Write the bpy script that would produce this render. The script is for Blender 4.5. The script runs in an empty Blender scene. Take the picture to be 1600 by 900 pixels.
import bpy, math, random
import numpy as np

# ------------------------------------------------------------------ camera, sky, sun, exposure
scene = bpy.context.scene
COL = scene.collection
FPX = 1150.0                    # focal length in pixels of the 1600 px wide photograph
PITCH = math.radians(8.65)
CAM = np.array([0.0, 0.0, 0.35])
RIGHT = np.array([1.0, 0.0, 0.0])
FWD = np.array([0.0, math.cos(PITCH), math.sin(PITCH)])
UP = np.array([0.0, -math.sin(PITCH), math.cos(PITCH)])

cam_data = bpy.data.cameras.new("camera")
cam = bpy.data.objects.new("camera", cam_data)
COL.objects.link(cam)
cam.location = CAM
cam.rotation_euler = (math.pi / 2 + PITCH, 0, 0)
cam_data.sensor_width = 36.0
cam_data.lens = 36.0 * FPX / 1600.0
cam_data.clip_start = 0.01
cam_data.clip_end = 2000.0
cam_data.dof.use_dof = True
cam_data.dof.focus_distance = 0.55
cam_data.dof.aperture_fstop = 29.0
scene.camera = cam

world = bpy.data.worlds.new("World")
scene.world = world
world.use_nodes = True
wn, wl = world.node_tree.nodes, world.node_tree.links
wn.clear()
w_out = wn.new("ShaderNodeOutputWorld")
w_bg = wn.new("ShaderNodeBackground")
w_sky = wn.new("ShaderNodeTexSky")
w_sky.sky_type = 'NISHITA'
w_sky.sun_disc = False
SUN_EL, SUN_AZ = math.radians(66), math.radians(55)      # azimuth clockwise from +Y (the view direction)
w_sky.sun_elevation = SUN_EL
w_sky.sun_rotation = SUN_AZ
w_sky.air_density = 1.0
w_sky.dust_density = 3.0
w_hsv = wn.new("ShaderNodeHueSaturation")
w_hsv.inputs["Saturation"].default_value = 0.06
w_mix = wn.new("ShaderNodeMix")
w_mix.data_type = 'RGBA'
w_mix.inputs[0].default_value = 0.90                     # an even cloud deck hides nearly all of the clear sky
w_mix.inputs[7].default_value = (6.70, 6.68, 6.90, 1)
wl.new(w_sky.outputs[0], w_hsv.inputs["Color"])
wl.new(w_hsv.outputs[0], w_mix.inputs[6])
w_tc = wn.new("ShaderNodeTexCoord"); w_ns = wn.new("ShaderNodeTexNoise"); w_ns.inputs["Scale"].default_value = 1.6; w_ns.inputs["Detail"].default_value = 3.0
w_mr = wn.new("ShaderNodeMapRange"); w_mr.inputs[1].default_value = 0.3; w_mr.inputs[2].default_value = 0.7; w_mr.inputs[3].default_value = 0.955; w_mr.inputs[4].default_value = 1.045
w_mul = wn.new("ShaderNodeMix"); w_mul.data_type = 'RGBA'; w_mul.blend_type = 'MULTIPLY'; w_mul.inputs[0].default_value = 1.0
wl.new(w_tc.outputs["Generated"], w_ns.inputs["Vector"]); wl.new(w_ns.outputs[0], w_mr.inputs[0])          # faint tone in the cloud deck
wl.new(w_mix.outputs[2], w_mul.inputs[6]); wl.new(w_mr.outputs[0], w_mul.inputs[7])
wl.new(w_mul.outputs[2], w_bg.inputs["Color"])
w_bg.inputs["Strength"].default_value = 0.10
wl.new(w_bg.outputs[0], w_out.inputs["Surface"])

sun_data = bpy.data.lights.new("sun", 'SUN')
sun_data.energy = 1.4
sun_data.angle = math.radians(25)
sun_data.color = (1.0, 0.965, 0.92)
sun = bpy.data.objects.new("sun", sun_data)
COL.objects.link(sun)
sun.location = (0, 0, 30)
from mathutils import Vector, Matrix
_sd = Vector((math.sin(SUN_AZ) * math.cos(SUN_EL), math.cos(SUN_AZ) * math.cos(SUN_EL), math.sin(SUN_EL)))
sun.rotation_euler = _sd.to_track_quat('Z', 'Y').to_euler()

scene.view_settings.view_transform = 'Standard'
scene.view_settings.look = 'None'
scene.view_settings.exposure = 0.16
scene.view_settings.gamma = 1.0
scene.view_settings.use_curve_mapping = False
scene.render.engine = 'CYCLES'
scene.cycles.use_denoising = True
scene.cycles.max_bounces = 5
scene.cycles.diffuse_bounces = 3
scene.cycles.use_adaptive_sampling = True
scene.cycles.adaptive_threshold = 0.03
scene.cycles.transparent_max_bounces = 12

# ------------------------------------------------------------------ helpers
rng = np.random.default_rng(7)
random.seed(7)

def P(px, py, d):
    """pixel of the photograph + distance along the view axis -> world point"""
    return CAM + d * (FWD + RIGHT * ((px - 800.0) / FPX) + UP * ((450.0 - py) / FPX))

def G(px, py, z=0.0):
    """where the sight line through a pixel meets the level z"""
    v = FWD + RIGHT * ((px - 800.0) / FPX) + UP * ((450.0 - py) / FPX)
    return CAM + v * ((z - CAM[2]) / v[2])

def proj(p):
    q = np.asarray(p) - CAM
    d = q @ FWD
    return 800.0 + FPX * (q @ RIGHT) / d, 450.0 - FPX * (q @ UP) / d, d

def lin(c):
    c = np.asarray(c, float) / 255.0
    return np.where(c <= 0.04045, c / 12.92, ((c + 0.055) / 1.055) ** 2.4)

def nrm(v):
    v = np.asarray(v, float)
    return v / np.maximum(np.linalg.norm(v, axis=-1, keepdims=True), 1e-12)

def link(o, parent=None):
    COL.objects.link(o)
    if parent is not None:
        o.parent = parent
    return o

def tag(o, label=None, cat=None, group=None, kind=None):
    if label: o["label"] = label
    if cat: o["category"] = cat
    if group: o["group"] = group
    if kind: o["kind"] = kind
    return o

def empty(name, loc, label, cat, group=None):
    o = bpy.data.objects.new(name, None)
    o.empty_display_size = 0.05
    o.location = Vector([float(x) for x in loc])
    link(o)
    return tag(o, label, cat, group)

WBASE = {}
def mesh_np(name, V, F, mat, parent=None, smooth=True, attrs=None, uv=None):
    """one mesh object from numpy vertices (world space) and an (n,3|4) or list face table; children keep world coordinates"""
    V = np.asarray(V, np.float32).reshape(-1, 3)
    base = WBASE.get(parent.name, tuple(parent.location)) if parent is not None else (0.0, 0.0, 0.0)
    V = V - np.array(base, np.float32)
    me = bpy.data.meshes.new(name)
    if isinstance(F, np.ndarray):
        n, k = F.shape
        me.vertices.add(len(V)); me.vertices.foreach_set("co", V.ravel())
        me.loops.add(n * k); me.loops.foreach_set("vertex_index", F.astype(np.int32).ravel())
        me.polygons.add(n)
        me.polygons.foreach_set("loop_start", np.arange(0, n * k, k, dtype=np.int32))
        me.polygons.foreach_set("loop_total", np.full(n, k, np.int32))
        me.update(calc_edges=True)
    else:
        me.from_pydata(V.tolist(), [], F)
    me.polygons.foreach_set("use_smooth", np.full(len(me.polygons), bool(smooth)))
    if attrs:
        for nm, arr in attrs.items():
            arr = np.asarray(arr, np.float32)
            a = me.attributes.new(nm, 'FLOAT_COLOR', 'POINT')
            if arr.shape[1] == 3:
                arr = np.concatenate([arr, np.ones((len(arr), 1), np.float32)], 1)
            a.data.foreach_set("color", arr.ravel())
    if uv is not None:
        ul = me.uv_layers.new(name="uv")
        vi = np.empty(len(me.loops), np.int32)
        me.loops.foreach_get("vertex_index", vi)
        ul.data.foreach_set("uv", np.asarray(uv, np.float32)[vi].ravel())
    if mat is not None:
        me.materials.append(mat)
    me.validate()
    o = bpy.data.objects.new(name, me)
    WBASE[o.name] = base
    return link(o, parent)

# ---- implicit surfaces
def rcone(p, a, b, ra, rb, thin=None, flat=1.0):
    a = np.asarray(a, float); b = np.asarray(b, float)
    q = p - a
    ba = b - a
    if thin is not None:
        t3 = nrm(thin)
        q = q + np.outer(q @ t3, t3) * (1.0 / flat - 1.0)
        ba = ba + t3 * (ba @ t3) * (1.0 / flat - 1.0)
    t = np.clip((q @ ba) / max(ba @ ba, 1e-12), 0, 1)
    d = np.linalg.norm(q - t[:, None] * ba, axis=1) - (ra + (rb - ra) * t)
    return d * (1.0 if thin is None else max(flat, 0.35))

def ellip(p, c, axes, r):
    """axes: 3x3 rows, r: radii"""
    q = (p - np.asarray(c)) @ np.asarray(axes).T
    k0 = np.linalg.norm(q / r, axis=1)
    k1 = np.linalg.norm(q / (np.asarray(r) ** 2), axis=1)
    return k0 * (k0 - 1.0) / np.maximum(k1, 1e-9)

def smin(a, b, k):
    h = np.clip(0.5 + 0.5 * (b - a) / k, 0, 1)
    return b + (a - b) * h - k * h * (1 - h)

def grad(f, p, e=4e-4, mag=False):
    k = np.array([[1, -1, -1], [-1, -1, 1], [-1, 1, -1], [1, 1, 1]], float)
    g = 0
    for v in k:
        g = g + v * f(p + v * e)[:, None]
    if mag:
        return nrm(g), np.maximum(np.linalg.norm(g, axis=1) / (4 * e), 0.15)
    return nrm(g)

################

Exercise: Restate the first line and every line after it, word for word, stopping once the line with "scene.camera = cam" is done.

Exercise solution:
Write the bpy script that would produce this render. The script is for Blender 4.5. The script runs in an empty Blender scene. Take the picture to be 1600 by 900 pixels.
import bpy, math, random
import numpy as np

# ------------------------------------------------------------------ camera, sky, sun, exposure
scene = bpy.context.scene
COL = scene.collection
FPX = 1150.0                    # focal length in pixels of the 1600 px wide photograph
PITCH = math.radians(8.65)
CAM = np.array([0.0, 0.0, 0.35])
RIGHT = np.array([1.0, 0.0, 0.0])
FWD = np.array([0.0, math.cos(PITCH), math.sin(PITCH)])
UP = np.array([0.0, -math.sin(PITCH), math.cos(PITCH)])

cam_data = bpy.data.cameras.new("camera")
cam = bpy.data.objects.new("camera", cam_data)
COL.objects.link(cam)
cam.location = CAM
cam.rotation_euler = (math.pi / 2 + PITCH, 0, 0)
cam_data.sensor_width = 36.0
cam_data.lens = 36.0 * FPX / 1600.0
cam_data.clip_start = 0.01
cam_data.clip_end = 2000.0
cam_data.dof.use_dof = True
cam_data.dof.focus_distance = 0.55
cam_data.dof.aperture_fstop = 29.0
scene.camera = cam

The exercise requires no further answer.